Nous n’avons pas déliré, il y a bien eu là une brèche, une menace réelle pour nos ennemis, qui sont en train de massacrer le monde avec leur sourire de bon parent. La brèche a été refermée, mais le possible a grandi d’un coup. Ou si l’on veut : le refus impossible a été réel, l’appel qui aurait dû s’ensuivre, l’affirmation selon laquelle ce n’est plus la peur qui gouverne qui aurait dû se reconduire plus fortement que jamais : c’est tout cela qui a été trahi.

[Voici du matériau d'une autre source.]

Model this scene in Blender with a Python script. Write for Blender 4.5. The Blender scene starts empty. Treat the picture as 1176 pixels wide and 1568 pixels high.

S’il fallait rédiger un appel, il ne serait pas un appel à sortir-dissoudre l’Europe, mais un appel à occuper la brèche qui ne s’est pas encore refermée. Mais pour cela, il faut commencer par expliquer ce qu’est cette brèche ; affirmer qu’elle ne peut se ré-ouvrir ou s’élargir que par l’idée d’une alliance internationale révolutionnaire. Il ne sert à rien de demander à l’Europe de s’auto-dissoudre : il ne faut pas s’adresser à l’Europe, mais à ceux qui mènent, à différentes échelles (des quartiers aux gouvernements) des tentatives révolutionnaires.